Critical Mass - By Lenny Shulman

(Originally published in the July 3, 2010 issue of The Blood-Horse magazine. Feel free to share your own thoughts and opinions at the bottom of the column.

By Lenny Shulman

 
By Lenny ShulmanIn virtually every U.S. Presidential campaign the candidates seek to fire up voters by telling them the upcoming election is undoubtedly the most critically important one in history. It is a ploy, of course, to get people to the polls, as only one such election can be the most important.

It is not hyperbole, however, to state that the impending yearling selling season is one of the most crucial ever for Thoroughbred breeders, farm owners, stakeholders, and the dozens of ancillary businesses that supply products and services to the industry.

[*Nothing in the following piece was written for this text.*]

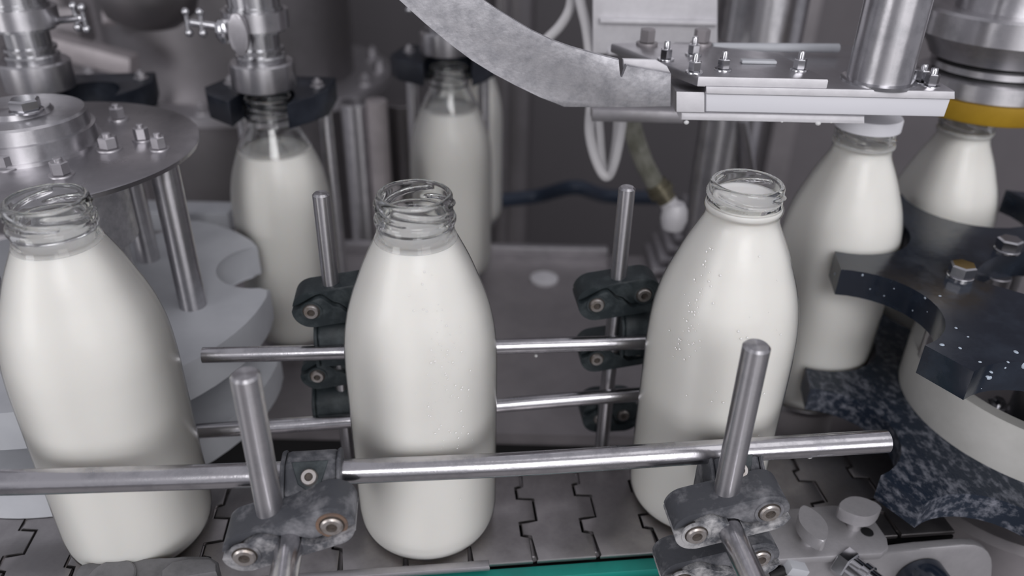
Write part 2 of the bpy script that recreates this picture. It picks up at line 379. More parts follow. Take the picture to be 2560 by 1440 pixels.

In the more than two years between conception and bringing a 2010 yearling to market, the financial world has changed drastically. Yearlings of 2008 through the present were bred on engorged stud fees, and when the stock market tanked in the midst of the 2008 Keeneland September sale, the game changed, and not for the better. Although that sale posted just modest losses in gross (15%) and average (10%), last year’s yearling selling season took the brunt of the collapse’s aftereffects, with average yearling prices dropping an additional 22% and gross revenue plunging by nearly one-third.

Banks, meanwhile, have cut off the flow of capital to borrowers and called in loans helping to fund Thoroughbred operations already out there. Horse and/or owner shortages have constricted racing dates in jurisdictions large and small, and political incompetence and indifference have, in major arenas such as New York and Kentucky, hindered racetracks and owners from recouping their investments.

Thoroughbred operations of all sizes have reached critical mass. The low-end and middle markets have dried up or moved to regional outposts as many mares have gone out of production or been moved to state programs where turning a profit is still a distinct possibility.

Even on the high end acute trouble persists. If you have done everything right and been highly intelligent about running your operation, said the owner of one major Kentucky breeding farm, you’ve still seen your revenue decline by one-third. Shares in outside stallions are worth half what they were a couple of years ago. One’s own stallions are bringing in at least 25% less on average because of reduced fees and fewer mares, and more liberal payment plans mean cash-flow crises are more likely. If you are encumbered by loans and have made some missteps, the situation is considerably uglier.

Although the stock market has stabilized in the last year and certain economic indicators point to a recovery, it has not to this point been a robust bounceback, and, besides, the rule of thumb is that when dealing with markets of non-essential commodities such as racehorses, any recovery is likely to lag one or two years behind the general economy.

Which brings us to the 2010 yearling selling season. There is no question about it being a buyer’s market when you compare prices with a few years ago. But are the buyers out there in sufficient numbers to pull breeders and stallion owners back from the brink?

“You just can’t know yet,” said Dan Pride, chief operating officer of Fasig-Tipton, whose July (Kentucky) and August (Saratoga) sales kick off the selling season. “We’re trying to blast the market with our ad campaign, and do target marketing to end-users.

“This is an important time for so many of our selling customers; this is where they realize the majority of their operating income. So it’s a responsibility we take very seriously.”

Substantial numbers at the Fasig-Tipton sales would no doubt be a welcome psychological and tangible boost for the industry. Yet the boutique nature of these auctions, given the fact high-quality stock is more likely to maintain its value than lesser-quality offerings, make them less a bellwether of the overall health of the horse business than the Keeneland September sale, which, at two-weeks long, covers all aspects of the market.

Geoffrey Russell, Keeneland’s director of sales, speaks often of the realization that the welfare of numerous families rides on the results of the September auction and impacts many of the decisions his team makes in the selection and placement of horses in the sale.

Many of those families today are operating on the edge. Which is why it is no exaggeration to say this selling season, for most people, is the most important one in quite some time.